The passage of this amendment allowed felons who were not serving a felony judgement who have paid all their fines, fees, or restitution to be eligible to vote in Florida.

However, people convicted of murder or a felony sexual offense cannot have their rights restored, making it illegal for them to participate in an election.

So far Glaeser has researched 11 counties and filed complaints on 75 sex offenders. The highest percentage he's seen so far has been in Gadsden County. Of the 23,000 people who cast ballots in 2020, 23 of them were sex offenders.

"So they had 0.1% of their total voting populous was illegal votes from sex offenders and sexual predators," he said.

And there aren't any overarching demographic trends in terms of race or political affiliation, Glaeser said.

He recognizes that there's "not widespread, wholesale voter fraud."
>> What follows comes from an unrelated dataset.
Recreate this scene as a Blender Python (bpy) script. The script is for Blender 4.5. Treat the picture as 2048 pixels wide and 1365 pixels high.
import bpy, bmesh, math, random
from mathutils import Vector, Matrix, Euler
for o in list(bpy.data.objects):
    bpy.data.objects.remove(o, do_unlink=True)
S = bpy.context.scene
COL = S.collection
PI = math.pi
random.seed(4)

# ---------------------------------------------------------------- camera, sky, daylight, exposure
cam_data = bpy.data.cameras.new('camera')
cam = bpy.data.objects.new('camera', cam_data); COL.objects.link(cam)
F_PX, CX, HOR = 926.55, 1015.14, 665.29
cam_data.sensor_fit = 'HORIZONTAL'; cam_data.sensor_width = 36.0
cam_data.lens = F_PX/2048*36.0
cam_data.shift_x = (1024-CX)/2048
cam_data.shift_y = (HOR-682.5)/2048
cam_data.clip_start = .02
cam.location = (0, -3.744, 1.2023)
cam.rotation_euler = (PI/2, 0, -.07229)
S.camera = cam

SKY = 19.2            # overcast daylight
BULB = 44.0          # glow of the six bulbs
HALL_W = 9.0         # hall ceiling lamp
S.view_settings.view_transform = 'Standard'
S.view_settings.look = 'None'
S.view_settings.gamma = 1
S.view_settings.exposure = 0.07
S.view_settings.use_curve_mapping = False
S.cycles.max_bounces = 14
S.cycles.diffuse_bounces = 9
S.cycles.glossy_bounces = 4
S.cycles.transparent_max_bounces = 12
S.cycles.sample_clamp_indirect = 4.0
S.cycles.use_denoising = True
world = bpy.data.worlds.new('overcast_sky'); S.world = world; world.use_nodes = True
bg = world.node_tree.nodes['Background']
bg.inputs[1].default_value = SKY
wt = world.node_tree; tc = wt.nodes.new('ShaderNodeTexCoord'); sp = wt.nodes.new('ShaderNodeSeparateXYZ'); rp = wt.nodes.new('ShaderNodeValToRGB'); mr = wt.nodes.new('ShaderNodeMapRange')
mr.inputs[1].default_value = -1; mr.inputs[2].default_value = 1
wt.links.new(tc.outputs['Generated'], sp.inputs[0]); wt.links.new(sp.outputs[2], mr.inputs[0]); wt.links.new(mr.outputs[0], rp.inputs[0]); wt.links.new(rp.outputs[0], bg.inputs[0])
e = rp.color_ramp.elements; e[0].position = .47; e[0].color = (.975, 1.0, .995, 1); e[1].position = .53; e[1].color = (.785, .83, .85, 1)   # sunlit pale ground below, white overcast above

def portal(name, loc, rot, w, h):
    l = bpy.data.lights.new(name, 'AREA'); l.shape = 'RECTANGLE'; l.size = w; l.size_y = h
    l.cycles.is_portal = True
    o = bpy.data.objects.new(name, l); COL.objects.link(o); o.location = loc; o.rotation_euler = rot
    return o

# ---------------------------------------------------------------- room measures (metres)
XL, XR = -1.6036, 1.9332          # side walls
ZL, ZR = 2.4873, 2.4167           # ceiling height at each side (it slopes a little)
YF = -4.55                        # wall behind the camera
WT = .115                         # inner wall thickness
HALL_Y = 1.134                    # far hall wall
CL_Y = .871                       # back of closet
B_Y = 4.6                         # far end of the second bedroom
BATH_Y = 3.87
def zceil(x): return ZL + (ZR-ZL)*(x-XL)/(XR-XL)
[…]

"But to say that it’s so statistically insignificant, I would point them to Al Gore and George Bush which was decided in Florida by eight votes per county," he said.

In the supervisor's office

Glaeser took his records to Alan Hays, the Lake County Supervisor of Elections, who purged the sex offenders from the voter rolls.

The process to remove a felon from the voter rolls typically works like this:

The Lake County Clerk of the Court sends information on the felon to the State Division of Elections. The office would then let the Lake County Supervisor of Elections know the voter is ineligible, and they would then notify that particular individual. When notified, they give the individual an outline of what they need to do to either verify the conviction or to dispute the conviction.

"There was obviously a failure of the system somewhere," Hays said. "Did the Clerk of the Court in some county fail to notify the state? Or did the state fail to notify us?"

The issue has been out of Hays' hands since he referred the cases to the State Attorney's Office in January.